◆ WHAT NEEDS TO BE DONE ◆
All lines below must be repeated exactly, with the pictures omitted.

◆ PROVIDED MATERIAL ◆

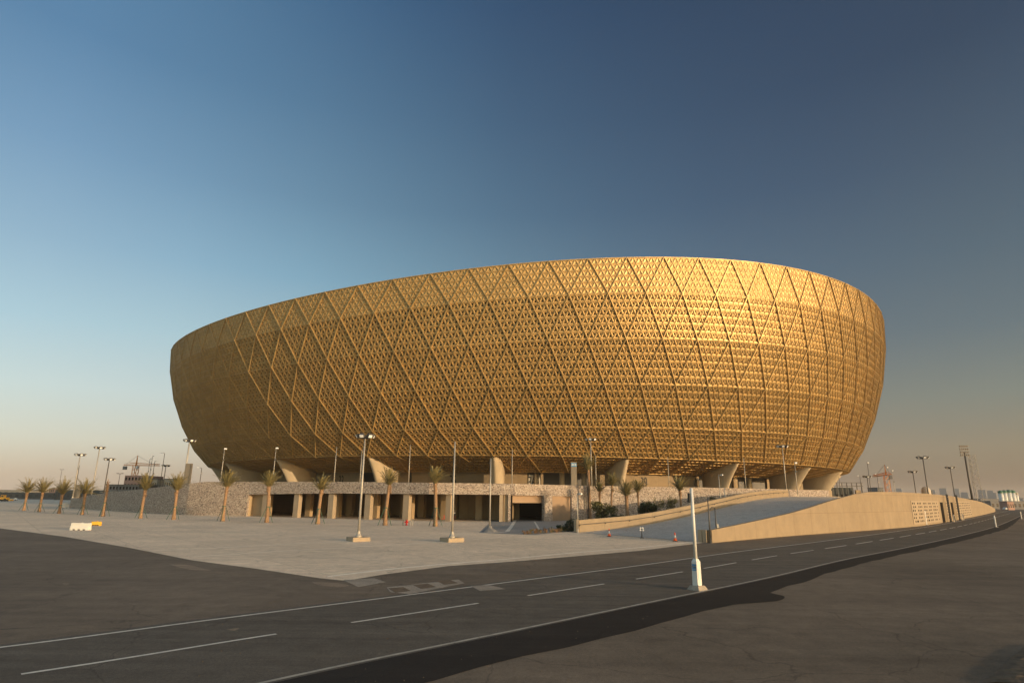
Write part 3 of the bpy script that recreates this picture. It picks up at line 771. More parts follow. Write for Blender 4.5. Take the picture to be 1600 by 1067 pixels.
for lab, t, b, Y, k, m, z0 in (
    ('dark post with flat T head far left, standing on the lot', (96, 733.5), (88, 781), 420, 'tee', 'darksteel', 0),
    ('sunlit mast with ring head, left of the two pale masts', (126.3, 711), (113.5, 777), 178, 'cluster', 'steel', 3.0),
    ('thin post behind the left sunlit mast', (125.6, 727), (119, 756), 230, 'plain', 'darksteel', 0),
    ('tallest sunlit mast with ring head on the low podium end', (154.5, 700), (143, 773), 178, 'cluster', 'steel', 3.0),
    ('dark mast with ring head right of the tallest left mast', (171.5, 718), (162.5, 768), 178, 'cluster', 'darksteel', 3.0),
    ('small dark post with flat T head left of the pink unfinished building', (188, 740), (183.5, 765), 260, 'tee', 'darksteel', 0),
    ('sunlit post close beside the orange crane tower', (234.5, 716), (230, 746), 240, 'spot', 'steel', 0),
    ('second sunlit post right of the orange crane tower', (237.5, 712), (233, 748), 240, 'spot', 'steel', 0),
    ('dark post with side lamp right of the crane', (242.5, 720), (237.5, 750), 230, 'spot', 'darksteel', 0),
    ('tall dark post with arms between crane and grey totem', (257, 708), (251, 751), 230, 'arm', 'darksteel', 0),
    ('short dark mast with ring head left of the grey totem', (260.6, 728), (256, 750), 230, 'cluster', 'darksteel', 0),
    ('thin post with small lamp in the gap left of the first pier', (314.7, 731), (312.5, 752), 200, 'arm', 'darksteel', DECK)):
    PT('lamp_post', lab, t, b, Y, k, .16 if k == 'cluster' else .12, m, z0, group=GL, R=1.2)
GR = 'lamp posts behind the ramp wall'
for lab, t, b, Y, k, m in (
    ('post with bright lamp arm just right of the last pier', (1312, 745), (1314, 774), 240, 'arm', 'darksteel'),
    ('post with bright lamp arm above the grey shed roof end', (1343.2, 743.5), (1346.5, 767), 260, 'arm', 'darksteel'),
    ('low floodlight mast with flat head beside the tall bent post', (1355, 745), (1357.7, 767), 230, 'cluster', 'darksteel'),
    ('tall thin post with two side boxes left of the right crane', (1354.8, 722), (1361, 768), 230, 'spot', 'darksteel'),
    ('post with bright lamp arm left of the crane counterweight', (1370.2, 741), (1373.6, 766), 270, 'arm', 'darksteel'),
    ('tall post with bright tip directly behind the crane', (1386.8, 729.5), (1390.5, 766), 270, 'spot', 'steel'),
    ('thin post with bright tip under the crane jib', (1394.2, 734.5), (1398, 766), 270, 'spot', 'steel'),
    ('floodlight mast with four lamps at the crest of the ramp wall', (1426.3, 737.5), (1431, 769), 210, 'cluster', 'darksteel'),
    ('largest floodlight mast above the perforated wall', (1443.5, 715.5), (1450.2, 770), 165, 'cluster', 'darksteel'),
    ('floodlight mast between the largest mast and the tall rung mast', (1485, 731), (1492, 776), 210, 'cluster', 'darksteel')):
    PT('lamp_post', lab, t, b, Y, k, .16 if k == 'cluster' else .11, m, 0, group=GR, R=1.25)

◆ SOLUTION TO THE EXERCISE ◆
Write part 3 of the bpy script that recreates this picture. It picks up at line 771. More parts follow. Write for Blender 4.5. Take the picture to be 1600 by 1067 pixels.
for lab, t, b, Y, k, m, z0 in (
    ('dark post with flat T head far left, standing on the lot', (96, 733.5), (88, 781), 420, 'tee', 'darksteel', 0),
    ('sunlit mast with ring head, left of the two pale masts', (126.3, 711), (113.5, 777), 178, 'cluster', 'steel', 3.0),
    ('thin post behind the left sunlit mast', (125.6, 727), (119, 756), 230, 'plain', 'darksteel', 0),
    ('tallest sunlit mast with ring head on the low podium end', (154.5, 700), (143, 773), 178, 'cluster', 'steel', 3.0),
    ('dark mast with ring head right of the tallest left mast', (171.5, 718), (162.5, 768), 178, 'cluster', 'darksteel', 3.0),
    ('small dark post with flat T head left of the pink unfinished building', (188, 740), (183.5, 765), 260, 'tee', 'darksteel', 0),
    ('sunlit post close beside the orange crane tower', (234.5, 716), (230, 746), 240, 'spot', 'steel', 0),
    ('second sunlit post right of the orange crane tower', (237.5, 712), (233, 748), 240, 'spot', 'steel', 0),
    ('dark post with side lamp right of the crane', (242.5, 720), (237.5, 750), 230, 'spot', 'darksteel', 0),
    ('tall dark post with arms between crane and grey totem', (257, 708), (251, 751), 230, 'arm', 'darksteel', 0),
    ('short dark mast with ring head left of the grey totem', (260.6, 728), (256, 750), 230, 'cluster', 'darksteel', 0),
    ('thin post with small lamp in the gap left of the first pier', (314.7, 731), (312.5, 752), 200, 'arm', 'darksteel', DECK)):
    PT('lamp_post', lab, t, b, Y, k, .16 if k == 'cluster' else .12, m, z0, group=GL, R=1.2)
GR = 'lamp posts behind the ramp wall'
for lab, t, b, Y, k, m in (
    ('post with bright lamp arm just right of the last pier', (1312, 745), (1314, 774), 240, 'arm', 'darksteel'),
    ('post with bright lamp arm above the grey shed roof end', (1343.2, 743.5), (1346.5, 767), 260, 'arm', 'darksteel'),
    ('low floodlight mast with flat head beside the tall bent post', (1355, 745), (1357.7, 767), 230, 'cluster', 'darksteel'),
    ('tall thin post with two side boxes left of the right crane', (1354.8, 722), (1361, 768), 230, 'spot', 'darksteel'),
    ('post with bright lamp arm left of the crane counterweight', (1370.2, 741), (1373.6, 766), 270, 'arm', 'darksteel'),
    ('tall post with bright tip directly behind the crane', (1386.8, 729.5), (1390.5, 766), 270, 'spot', 'steel'),
    ('thin post with bright tip under the crane jib', (1394.2, 734.5), (1398, 766), 270, 'spot', 'steel'),
    ('floodlight mast with four lamps at the crest of the ramp wall', (1426.3, 737.5), (1431, 769), 210, 'cluster', 'darksteel'),
    ('largest floodlight mast above the perforated wall', (1443.5, 715.5), (1450.2, 770), 165, 'cluster', 'darksteel'),
    ('floodlight mast between the largest mast and the tall rung mast', (1485, 731), (1492, 776), 210, 'cluster', 'darksteel')):
    PT('lamp_post', lab, t, b, Y, k, .16 if k == 'cluster' else .11, m, 0, group=GR, R=1.25)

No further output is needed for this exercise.